• [EXERCISE GOAL] Print the data that follows exactly.

----

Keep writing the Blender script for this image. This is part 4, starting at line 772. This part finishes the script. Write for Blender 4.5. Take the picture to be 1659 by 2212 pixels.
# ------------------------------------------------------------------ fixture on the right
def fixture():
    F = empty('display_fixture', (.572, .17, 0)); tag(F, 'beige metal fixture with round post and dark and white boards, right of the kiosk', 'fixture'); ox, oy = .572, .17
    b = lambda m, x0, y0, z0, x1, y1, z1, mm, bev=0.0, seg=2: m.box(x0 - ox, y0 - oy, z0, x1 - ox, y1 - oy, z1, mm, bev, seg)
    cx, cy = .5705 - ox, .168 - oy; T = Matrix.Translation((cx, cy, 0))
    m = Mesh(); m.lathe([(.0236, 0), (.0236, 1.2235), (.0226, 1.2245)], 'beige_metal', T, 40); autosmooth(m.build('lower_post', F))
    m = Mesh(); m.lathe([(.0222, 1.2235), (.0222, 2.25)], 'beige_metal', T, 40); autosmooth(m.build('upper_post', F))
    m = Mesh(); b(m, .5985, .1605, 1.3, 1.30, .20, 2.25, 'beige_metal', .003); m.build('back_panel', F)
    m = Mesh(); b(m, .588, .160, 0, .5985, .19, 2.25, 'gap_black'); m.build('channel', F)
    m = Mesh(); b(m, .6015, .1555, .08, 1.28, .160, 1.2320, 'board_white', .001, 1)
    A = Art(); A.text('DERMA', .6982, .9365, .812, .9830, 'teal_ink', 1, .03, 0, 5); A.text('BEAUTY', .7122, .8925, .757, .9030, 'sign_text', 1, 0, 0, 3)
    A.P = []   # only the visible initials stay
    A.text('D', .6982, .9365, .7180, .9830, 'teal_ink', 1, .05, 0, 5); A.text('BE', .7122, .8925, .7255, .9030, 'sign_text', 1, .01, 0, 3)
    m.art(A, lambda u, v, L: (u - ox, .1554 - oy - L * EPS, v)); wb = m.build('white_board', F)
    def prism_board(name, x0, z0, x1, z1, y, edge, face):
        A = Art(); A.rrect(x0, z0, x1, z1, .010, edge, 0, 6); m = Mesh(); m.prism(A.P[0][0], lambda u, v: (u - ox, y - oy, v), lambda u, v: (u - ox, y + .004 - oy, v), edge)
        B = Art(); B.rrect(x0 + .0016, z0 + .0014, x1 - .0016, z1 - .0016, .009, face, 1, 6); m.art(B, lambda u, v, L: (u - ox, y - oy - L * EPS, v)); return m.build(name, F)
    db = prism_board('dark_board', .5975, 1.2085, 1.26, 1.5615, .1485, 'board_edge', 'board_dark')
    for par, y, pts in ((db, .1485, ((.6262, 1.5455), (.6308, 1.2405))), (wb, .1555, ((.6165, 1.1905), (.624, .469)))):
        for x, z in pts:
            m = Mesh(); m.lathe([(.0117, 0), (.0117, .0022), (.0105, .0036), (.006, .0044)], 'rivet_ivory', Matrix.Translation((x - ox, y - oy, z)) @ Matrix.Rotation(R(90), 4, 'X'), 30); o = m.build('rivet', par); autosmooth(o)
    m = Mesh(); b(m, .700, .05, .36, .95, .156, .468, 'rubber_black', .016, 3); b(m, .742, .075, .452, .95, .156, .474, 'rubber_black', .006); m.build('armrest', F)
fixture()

----

• [RESPONSE TO THIS TASK]
Keep writing the Blender script for this image. This is part 4, starting at line 772. This part finishes the script. Write for Blender 4.5. Take the picture to be 1659 by 2212 pixels.
# ------------------------------------------------------------------ fixture on the right
def fixture():
    F = empty('display_fixture', (.572, .17, 0)); tag(F, 'beige metal fixture with round post and dark and white boards, right of the kiosk', 'fixture'); ox, oy = .572, .17
    b = lambda m, x0, y0, z0, x1, y1, z1, mm, bev=0.0, seg=2: m.box(x0 - ox, y0 - oy, z0, x1 - ox, y1 - oy, z1, mm, bev, seg)
    cx, cy = .5705 - ox, .168 - oy; T = Matrix.Translation((cx, cy, 0))
    m = Mesh(); m.lathe([(.0236, 0), (.0236, 1.2235), (.0226, 1.2245)], 'beige_metal', T, 40); autosmooth(m.build('lower_post', F))
    m = Mesh(); m.lathe([(.0222, 1.2235), (.0222, 2.25)], 'beige_metal', T, 40); autosmooth(m.build('upper_post', F))
    m = Mesh(); b(m, .5985, .1605, 1.3, 1.30, .20, 2.25, 'beige_metal', .003); m.build('back_panel', F)
    m = Mesh(); b(m, .588, .160, 0, .5985, .19, 2.25, 'gap_black'); m.build('channel', F)
    m = Mesh(); b(m, .6015, .1555, .08, 1.28, .160, 1.2320, 'board_white', .001, 1)
    A = Art(); A.text('DERMA', .6982, .9365, .812, .9830, 'teal_ink', 1, .03, 0, 5); A.text('BEAUTY', .7122, .8925, .757, .9030, 'sign_text', 1, 0, 0, 3)
    A.P = []   # only the visible initials stay
    A.text('D', .6982, .9365, .7180, .9830, 'teal_ink', 1, .05, 0, 5); A.text('BE', .7122, .8925, .7255, .9030, 'sign_text', 1, .01, 0, 3)
    m.art(A, lambda u, v, L: (u - ox, .1554 - oy - L * EPS, v)); wb = m.build('white_board', F)
    def prism_board(name, x0, z0, x1, z1, y, edge, face):
        A = Art(); A.rrect(x0, z0, x1, z1, .010, edge, 0, 6); m = Mesh(); m.prism(A.P[0][0], lambda u, v: (u - ox, y - oy, v), lambda u, v: (u - ox, y + .004 - oy, v), edge)
        B = Art(); B.rrect(x0 + .0016, z0 + .0014, x1 - .0016, z1 - .0016, .009, face, 1, 6); m.art(B, lambda u, v, L: (u - ox, y - oy - L * EPS, v)); return m.build(name, F)
    db = prism_board('dark_board', .5975, 1.2085, 1.26, 1.5615, .1485, 'board_edge', 'board_dark')
    for par, y, pts in ((db, .1485, ((.6262, 1.5455), (.6308, 1.2405))), (wb, .1555, ((.6165, 1.1905), (.624, .469)))):
        for x, z in pts:
            m = Mesh(); m.lathe([(.0117, 0), (.0117, .0022), (.0105, .0036), (.006, .0044)], 'rivet_ivory', Matrix.Translation((x - ox, y - oy, z)) @ Matrix.Rotation(R(90), 4, 'X'), 30); o = m.build('rivet', par); autosmooth(o)
    m = Mesh(); b(m, .700, .05, .36, .95, .156, .468, 'rubber_black', .016, 3); b(m, .742, .075, .452, .95, .156, .474, 'rubber_black', .006); m.build('armrest', F)
fixture()